Refer to these achievements when making decisions that affect your audience as your Company expands and your product or service develops to ensure they're advantageous and required.

12. Personalize Your Communication

According to SmarterHQ, 72% of customers engage with personalized communication. Brands can accomplish hyper-personalization at scale by combining consented first-party and contextual data with omnichannel personalization technologies.

Customers can be reached at any time via digital media. Therefore, you should:

  • Tailor your communications with them. 
  • Ensure your brand's voice and image are in sync.
  • Maintain your distinct voice to help them easily understand and respond.

13. Organize Events for Customers and Employees

Focus groups are a great method to get to know current and potential consumers while getting open-and-honest feedback.

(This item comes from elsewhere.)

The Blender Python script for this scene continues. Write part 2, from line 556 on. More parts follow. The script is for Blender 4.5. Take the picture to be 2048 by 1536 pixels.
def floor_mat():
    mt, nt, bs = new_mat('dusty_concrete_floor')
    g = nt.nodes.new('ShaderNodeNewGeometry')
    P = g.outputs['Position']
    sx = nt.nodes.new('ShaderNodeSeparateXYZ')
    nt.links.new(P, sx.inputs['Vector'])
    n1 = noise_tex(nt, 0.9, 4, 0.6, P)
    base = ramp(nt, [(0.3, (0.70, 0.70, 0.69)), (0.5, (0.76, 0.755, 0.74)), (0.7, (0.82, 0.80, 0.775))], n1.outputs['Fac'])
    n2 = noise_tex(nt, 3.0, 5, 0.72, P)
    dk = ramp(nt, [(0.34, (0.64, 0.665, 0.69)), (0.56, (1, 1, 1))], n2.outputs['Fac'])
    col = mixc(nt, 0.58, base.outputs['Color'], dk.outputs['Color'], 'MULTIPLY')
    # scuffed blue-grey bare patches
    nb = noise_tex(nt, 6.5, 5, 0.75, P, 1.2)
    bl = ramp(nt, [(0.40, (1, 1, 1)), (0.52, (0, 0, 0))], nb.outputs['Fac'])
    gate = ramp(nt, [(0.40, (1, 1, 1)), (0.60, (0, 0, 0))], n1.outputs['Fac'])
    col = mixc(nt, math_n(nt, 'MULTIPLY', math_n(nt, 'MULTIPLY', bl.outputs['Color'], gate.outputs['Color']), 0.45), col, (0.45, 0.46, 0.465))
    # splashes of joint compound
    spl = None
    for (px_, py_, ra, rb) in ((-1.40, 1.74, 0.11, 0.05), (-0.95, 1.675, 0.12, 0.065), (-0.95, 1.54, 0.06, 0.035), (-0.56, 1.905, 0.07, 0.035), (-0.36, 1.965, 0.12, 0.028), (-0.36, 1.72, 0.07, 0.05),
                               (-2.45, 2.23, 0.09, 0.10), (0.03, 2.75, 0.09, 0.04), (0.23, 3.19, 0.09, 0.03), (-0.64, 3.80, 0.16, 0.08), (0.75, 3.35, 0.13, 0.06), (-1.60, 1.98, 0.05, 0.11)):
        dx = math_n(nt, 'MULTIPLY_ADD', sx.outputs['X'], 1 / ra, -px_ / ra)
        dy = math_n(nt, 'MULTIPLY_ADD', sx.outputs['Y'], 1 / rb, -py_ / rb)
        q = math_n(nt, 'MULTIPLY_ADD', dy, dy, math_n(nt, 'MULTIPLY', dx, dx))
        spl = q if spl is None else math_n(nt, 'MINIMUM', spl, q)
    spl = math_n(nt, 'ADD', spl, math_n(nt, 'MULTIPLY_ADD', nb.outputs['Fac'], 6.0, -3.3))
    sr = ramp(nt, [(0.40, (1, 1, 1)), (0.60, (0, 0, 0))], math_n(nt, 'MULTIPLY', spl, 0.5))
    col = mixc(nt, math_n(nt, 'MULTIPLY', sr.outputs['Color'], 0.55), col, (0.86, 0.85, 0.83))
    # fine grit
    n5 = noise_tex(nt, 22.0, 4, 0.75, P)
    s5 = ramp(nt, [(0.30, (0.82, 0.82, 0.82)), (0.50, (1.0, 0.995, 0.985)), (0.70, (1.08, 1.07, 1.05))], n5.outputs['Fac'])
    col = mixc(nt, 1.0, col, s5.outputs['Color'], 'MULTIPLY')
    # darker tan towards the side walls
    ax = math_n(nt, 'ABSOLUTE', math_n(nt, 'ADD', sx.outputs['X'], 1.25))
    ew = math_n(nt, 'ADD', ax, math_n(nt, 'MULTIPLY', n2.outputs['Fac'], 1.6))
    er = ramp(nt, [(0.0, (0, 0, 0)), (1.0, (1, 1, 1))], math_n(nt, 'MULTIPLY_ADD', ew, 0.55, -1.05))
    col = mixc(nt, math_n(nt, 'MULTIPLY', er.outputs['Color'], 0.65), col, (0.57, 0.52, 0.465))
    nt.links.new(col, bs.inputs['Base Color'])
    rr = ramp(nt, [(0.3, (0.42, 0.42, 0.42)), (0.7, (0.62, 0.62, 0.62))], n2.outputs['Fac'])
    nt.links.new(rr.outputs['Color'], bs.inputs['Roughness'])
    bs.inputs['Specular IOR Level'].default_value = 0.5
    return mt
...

For instance, your business might decide to set up focus groups to test out a new product.

You can:

  • Host events at retail stores
  • Take part in trade shows to increase engagement
  • Introduce new products and services while offering free presents to participants

Focus groups and events are great ways to interact with potential consumers, satisfy existing ones, and gather insightful data about customer profiles and preferences that your marketing team may utilize for personalized communications.

The Bottomline

Understanding and satisfying customer expectations result in long-term relationships and stronger brand loyalty. 

Customers connect with brands that accommodate their needs. 

  • Pay close attention to what your customers say. You will never be able to understand them if you don't listen to their feedback and issues.
  • Personalized, relevant, and consistent communication through all channels is essential to understand your customers. 

Use their chosen method of communication to connect with them.

  • Every customer action provides insightful information about how they behave. A thorough awareness of your customers across all their interactions also allows you to spot journey gaps and enhance touchpoints.
  • You must constantly monitor what your competitors are doing in the market and what customers say about their products. 

Customer expectations can make or break brand identities - but fulfilling them immensely delivers.